INSTRUCTIONS TO FOLLOW:
Quote the listing below in its entirety.

Excerpt from a dataset:
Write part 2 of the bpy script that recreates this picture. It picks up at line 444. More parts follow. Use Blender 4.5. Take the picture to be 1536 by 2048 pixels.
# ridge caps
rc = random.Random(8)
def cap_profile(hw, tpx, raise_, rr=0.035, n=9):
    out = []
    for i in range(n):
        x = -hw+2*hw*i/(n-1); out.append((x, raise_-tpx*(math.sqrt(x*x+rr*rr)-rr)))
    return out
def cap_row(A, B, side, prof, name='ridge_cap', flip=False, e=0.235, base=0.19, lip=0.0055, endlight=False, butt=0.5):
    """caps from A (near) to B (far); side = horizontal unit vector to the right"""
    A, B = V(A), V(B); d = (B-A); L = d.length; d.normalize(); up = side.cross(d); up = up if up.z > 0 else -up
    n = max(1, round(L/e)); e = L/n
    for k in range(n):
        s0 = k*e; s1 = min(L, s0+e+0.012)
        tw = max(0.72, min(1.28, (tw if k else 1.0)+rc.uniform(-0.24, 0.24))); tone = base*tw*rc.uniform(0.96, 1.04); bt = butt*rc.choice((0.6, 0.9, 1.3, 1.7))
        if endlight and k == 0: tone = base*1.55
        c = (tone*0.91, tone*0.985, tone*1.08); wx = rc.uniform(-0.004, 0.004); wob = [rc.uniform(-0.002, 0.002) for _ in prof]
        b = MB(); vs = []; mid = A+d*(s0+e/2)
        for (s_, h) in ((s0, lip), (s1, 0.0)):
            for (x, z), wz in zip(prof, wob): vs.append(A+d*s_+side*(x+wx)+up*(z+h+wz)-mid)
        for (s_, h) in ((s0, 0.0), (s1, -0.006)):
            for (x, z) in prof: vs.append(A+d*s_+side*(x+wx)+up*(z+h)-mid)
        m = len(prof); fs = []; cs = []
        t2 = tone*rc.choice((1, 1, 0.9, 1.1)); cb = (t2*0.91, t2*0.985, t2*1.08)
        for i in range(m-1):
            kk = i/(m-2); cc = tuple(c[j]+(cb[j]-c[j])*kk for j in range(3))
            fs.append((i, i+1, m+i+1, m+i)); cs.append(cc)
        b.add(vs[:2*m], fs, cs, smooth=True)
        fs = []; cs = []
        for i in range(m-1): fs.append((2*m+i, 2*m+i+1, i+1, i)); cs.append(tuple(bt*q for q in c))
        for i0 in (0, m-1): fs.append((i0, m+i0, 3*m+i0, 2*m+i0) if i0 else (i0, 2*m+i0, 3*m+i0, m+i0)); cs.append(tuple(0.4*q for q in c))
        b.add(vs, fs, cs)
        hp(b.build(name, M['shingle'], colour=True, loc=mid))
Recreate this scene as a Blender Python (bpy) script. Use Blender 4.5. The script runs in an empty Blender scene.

SOLUTION TO THIS PROBLEM:
Write part 2 of the bpy script that recreates this picture. It picks up at line 444. More parts follow. Use Blender 4.5. Take the picture to be 1536 by 2048 pixels.
# ridge caps
rc = random.Random(8)
def cap_profile(hw, tpx, raise_, rr=0.035, n=9):
    out = []
    for i in range(n):
        x = -hw+2*hw*i/(n-1); out.append((x, raise_-tpx*(math.sqrt(x*x+rr*rr)-rr)))
    return out
def cap_row(A, B, side, prof, name='ridge_cap', flip=False, e=0.235, base=0.19, lip=0.0055, endlight=False, butt=0.5):
    """caps from A (near) to B (far); side = horizontal unit vector to the right"""
    A, B = V(A), V(B); d = (B-A); L = d.length; d.normalize(); up = side.cross(d); up = up if up.z > 0 else -up
    n = max(1, round(L/e)); e = L/n
    for k in range(n):
        s0 = k*e; s1 = min(L, s0+e+0.012)
        tw = max(0.72, min(1.28, (tw if k else 1.0)+rc.uniform(-0.24, 0.24))); tone = base*tw*rc.uniform(0.96, 1.04); bt = butt*rc.choice((0.6, 0.9, 1.3, 1.7))
        if endlight and k == 0: tone = base*1.55
        c = (tone*0.91, tone*0.985, tone*1.08); wx = rc.uniform(-0.004, 0.004); wob = [rc.uniform(-0.002, 0.002) for _ in prof]
        b = MB(); vs = []; mid = A+d*(s0+e/2)
        for (s_, h) in ((s0, lip), (s1, 0.0)):
            for (x, z), wz in zip(prof, wob): vs.append(A+d*s_+side*(x+wx)+up*(z+h+wz)-mid)
        for (s_, h) in ((s0, 0.0), (s1, -0.006)):
            for (x, z) in prof: vs.append(A+d*s_+side*(x+wx)+up*(z+h)-mid)
        m = len(prof); fs = []; cs = []
        t2 = tone*rc.choice((1, 1, 0.9, 1.1)); cb = (t2*0.91, t2*0.985, t2*1.08)
        for i in range(m-1):
            kk = i/(m-2); cc = tuple(c[j]+(cb[j]-c[j])*kk for j in range(3))
            fs.append((i, i+1, m+i+1, m+i)); cs.append(cc)
        b.add(vs[:2*m], fs, cs, smooth=True)
        fs = []; cs = []
        for i in range(m-1): fs.append((2*m+i, 2*m+i+1, i+1, i)); cs.append(tuple(bt*q for q in c))
        for i0 in (0, m-1): fs.append((i0, m+i0, 3*m+i0, 2*m+i0) if i0 else (i0, 2*m+i0, 3*m+i0, m+i0)); cs.append(tuple(0.4*q for q in c))
        b.add(vs, fs, cs)
        hp(b.build(name, M['shingle'], colour=True, loc=mid))
Recreate this scene as a Blender Python (bpy) script. Use Blender 4.5. The script runs in an empty Blender scene.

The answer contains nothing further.